Benyamin Netanyahu porta le sue vicende giudiziarie nella campagna elettorale. Con l’obiettivo di non dare le dimissioni nel caso in cui il procuratore generale Avichai Mandelblit, come ha rivelato il quotidiano Haaretz, il mese prossimo deciderà, con ogni probabilità, di rinviarlo a giudizio per corruzione in tre distinte inchieste. Deludendo le attese di chi, per alcune ore, ieri è rimasto in allerta dopo l’annuncio che avrebbe fatto una «dichiarazione clamorosa» al telegiornale principale della sera, il leader del partito Likud e capo del governo di destra radicale al potere in Israele, ha detto di volere un confronto in diretta televisiva con i testimoni dell’accusa. «Oggi vi svelo che durante le indagini ho chiesto un confronto diretto con la pubblica accusa, ma mi è stato negato. Ho chiesto di nuovo. Mi è stato nuovamente negato», ha detto con il volto segnato dalla tensione. Un colpo di teatro per passare agli occhi dell’opinione pubblica non come un primo ministro sospettato di corruzione bensì come un semplice cittadino vittima di una macchina giudiziaria crudele, pronta a condannarlo in ogni caso. Netanyahu fa solo propaganda elettorale», ha commentato con un tweet Ayman Odeh, leader della Lista unita araba.

Netanyahu ha le carte in regola per riconfermarsi alla guida di Israele quando il prossimo 9 aprile il paese andrà al voto. Le prossime decisioni del procuratore Mandelblit però gli tolgono il sonno. Il suo entourage protesta, si proclama sorpreso, anzi sconvolto, dalla presunta velocità del procedimento in corso e teorizza complotti politici. Il leader israeliano avrebbe voluto la decisione di Mandelblit dopo le elezioni. In quel caso, rafforzato dall’esito del voto popolare, avrebbe il consenso necessario per affrontare un eventuale processo senza doversi dimettere. Al contrario, se l’incriminazione dovesse arrivare prima del voto, il 51% degli israeliani, secondo un sondaggio, vuole che si dimetta subito.

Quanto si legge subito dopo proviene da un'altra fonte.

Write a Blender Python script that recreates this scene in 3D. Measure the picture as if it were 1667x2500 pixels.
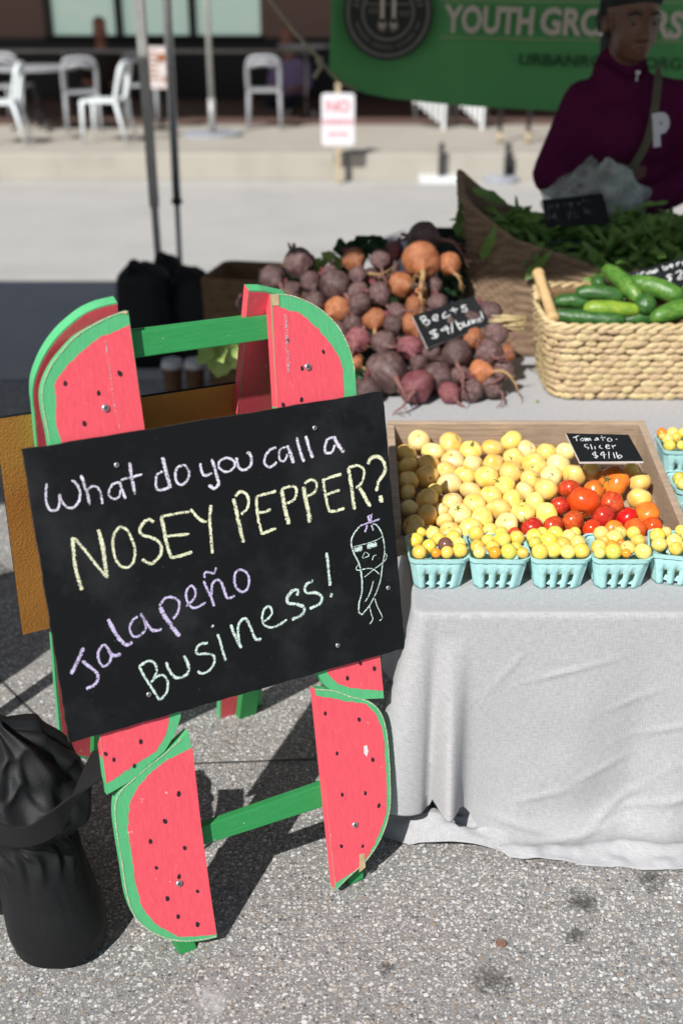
import bpy, bmesh, math, random
from mathutils import Vector as V, Matrix as M, noise
random.seed(7)
R = math.radians
sc = bpy.context.scene
for o in list(bpy.data.objects): bpy.data.objects.remove(o)
C = sc.collection

# ------------------------------------------------------------------ camera, sky, sun, exposure
CAMH, PITCH, LENS = 1.55, R(24.71), 39.74
cd = bpy.data.cameras.new('camera'); cam = bpy.data.objects.new('camera', cd); C.objects.link(cam)
cam.location = (0, 0, CAMH); cam.rotation_euler = (R(90) - PITCH, 0, 0)
cd.sensor_fit = 'VERTICAL'; cd.sensor_height = 36; cd.lens = LENS
cd.clip_start = .05; cd.clip_end = 400
cd.dof.use_dof = True; cd.dof.focus_distance = 2.1; cd.dof.aperture_fstop = 2.2
sc.camera = cam
w = bpy.data.worlds.new('World'); sc.world = w; w.use_nodes = True
wn = w.node_tree.nodes; sky = wn.new('ShaderNodeTexSky'); sky.sky_type = 'NISHITA'; sky.sun_disc = False
SUNV = V((.52, .94, -1)).normalized()
sky.sun_elevation = math.asin(-SUNV.z); sky.sun_rotation = math.atan2(-SUNV.x, -SUNV.y)
w.node_tree.links.new(sky.outputs[0], wn['Background'].inputs[0]); wn['Background'].inputs[1].default_value = .06
sl = bpy.data.lights.new('sun', 'SUN'); sl.energy = 5.0; sl.angle = R(.53); sl.color = (1, .978, .945)
so = bpy.data.objects.new('sun', sl); C.objects.link(so); so.rotation_euler = SUNV.to_track_quat('-Z', 'Y').to_euler(); so.location = (-3, -3, 6)
sc.view_settings.view_transform = 'Standard'; sc.view_settings.look = 'None'
sc.view_settings.exposure = 0.14; sc.view_settings.gamma = 1

# ------------------------------------------------------------------ measuring helpers (photo pixel -> point of the place)
FP = 2760.0
_c, _s = math.cos(PITCH), math.sin(PITCH); CO = V((0, 0, CAMH))
def ray(x, y):
    a = (x - 833.5) / FP; b = (1250 - y) / FP
    return V((a, _c + b * _s, -_s + b * _c))
def gz(x, y, z=0.0):
    d = ray(x, y); return CO + d * ((z - CAMH) / d.z)
def ay(x, y, Y):
    d = ray(x, y); return CO + d * (Y / d.y)
def pl(x, y, p, n):
    d = ray(x, y); return CO + d * ((p - CO).dot(n) / d.dot(n))
def zc(p): return p.y * _c - (p.z - CAMH) * _s

# ------------------------------------------------------------------ material helpers
def srgb(r, g, b):
    f = lambda c: (c / 255 / 12.92) if c / 255 <= .04045 else ((c / 255 + .055) / 1.055) ** 2.4
    return (f(r), f(g), f(b))
class NT:
    def __init__(s, name):
        s.m = bpy.data.materials.new(name); s.m.use_nodes = True; s.t = s.m.node_tree; s.n = s.t.nodes
        s.b = s.n['Principled BSDF']; s.out = s.n['Material Output']
    def new(s, ty, **kw):
        x = s.n.new('ShaderNode' + ty)
        for k, v in kw.items():
            if hasattr(x, k): setattr(x, k, v)
            else: x.inputs[k.replace('_', ' ')].default_value = v
        return x
    def l(s, a, b): s.t.links.new(a, b)
    def coord(s, which='Object', scale=None):
        c = s.new('TexCoord').outputs[which]
        if scale:
            mp = s.new('Mapping'); mp.inputs['Scale'].default_value = scale; s.l(c, mp.inputs[0]); c = mp.outputs[0]
        return c
    def noise(s, co, scale, detail=3, rough=.55):
        n = s.new('TexNoise'); n.inputs['Scale'].default_value = scale; n.inputs['Detail'].default_value = detail; n.inputs['Roughness'].default_value = rough
        s.l(co, n.inputs['Vector']); return n.outputs[0]
    def ramp(s, f, stops):
        r = s.new('ValToRGB'); e = r.color_ramp.elements
        while len(e) < len(stops): e.new(.5)
        for k, (p, c) in enumerate(stops): e[k].position = p; e[k].color = (c if len(c) == 4 else (*c, 1)) if not isinstance(c, (int, float)) else (c, c, c, 1)
        s.l(f, r.inputs[0]); return r.outputs[0]
    def mix(s, f, a, b, mode='MIX'):
        m = s.new('Mix'); m.data_type = 'RGBA'; m.blend_type = mode
        for i, v in ((0, f), (6, a), (7, b)):
            if hasattr(v, 'links'): s.l(v, m.inputs[i])
            else: m.inputs[i].default_value = v if isinstance(v, (int, float)) else (*v[:3], 1)
        return m.outputs[2]
    def math(s, op, a, b=None):
        m = s.new('Math'); m.operation = op
        for i, v in ((0, a), (1, b)):
            if v is None: continue
            if hasattr(v, 'links'): s.l(v, m.inputs[i])
            else: m.inputs[i].default_value = v
        return m.outputs[0]
    def bump(s, h, dist, strength=1):
        b = s.new('Bump'); b.inputs['Distance'].default_value = dist; b.inputs['Strength'].default_value = strength
        s.l(h, b.inputs['Height']); s.l(b.outputs[0], s.b.inputs['Normal'])
    def col(s, c):
        if hasattr(c, 'links'): s.l(c, s.b.inputs['Base Color'])
        else: s.b.inputs['Base Color'].default_value = (*c, 1)
    def set(s, **kw):
        for k, v in kw.items(): s.b.inputs[k.replace('_', ' ')].default_value = v
        return s
def plain(name, c, rough=.6, var=.25, scale=30, bump=0, metal=0, spec=.5, dark=None, coords='Object'):
    t = NT(name); co = t.coord(coords); f = t.noise(co, scale, 4)
    d = dark or tuple(x * (1 - var) for x in c); b = tuple(min(1, x * (1 + var * .5)) for x in c)
    t.col(t.ramp(f, [(.3, d), (.7, b)])); t.set(Roughness=rough, Metallic=metal); t.b.inputs['Specular IOR Level'].default_value = spec
    if bump: t.bump(t.noise(co, scale * 4, 3), bump)
    return t.m
MT = {}
def painted(name, c, sx=(60, 60, 4)):
    t = NT(name); co = t.coord('Object'); st = t.coord('Object', sx)
    f = t.noise(st, 3, 5, .7); cc = t.ramp(f, [(.2, tuple(x * .88 for x in c)), (.5, c), (.8, tuple(min(1, x * 1.08 + .012) for x in c))])
    chip = t.noise(co, 55, 5, .65); ch = t.ramp(chip, [(.69, 0), (.72, 1)])
    scr = t.noise(t.coord('Object', (14, 14, 90)), 9, 2); sc_ = t.ramp(scr, [(.70, 0), (.78, 1)])
    cc = t.mix(t.math('MULTIPLY', sc_, .35), cc, (.75, .72, .6))
    cc = t.mix(t.math('MULTIPLY', ch, .8), cc, (.72, .6, .45))
    t.col(cc); t.set(Roughness=.55); t.b.inputs['Specular IOR Level'].default_value = .3
    t.bump(f, .0012, .6); return t.m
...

I guai giudiziari sono l’unico ostacolo sulla strada dell’ennesima vittoria elettorale di Netanyahu che punta a diventare il premier israeliano politicamente più longevo, persino più del “padre della patria” David Ben Gurion. I rivali nella coalizione di destra al potere e i leader dell’opposizione non appaiono in grado di impensierirlo e di sfidare il Likud, attuale forza di maggioranza relativa. La “Nuova destra” il partito appena nato capeggiato dai ministri nazionalisti religiosi, Naftali Bennett e Ayelet Shaked, è solo piccola spina nel fianco del Likud: con i suoi 11 seggi indicati dai sondaggi è ben lontano dai 30 attribuiti al partito di Netanyahu. Anche il “bello” della politica israeliana, il giornalista televisivo Yair Lapid, capo del partito centrista Yesh Atid, che molti vedono come un futuro primo ministro, nei sondaggi è distante da Netanyahu. A picco i laburisti che, se si votasse oggi, passerebbero da 24 a otto seggi. Un crollo dovuto anche alla decisione presa dal leader Avi Gabbai di cacciare via dalla lista “Unione sionista” (laburisti e centristi di Hatnua insieme) l’ex ministra degli esteri Tzipi Livni.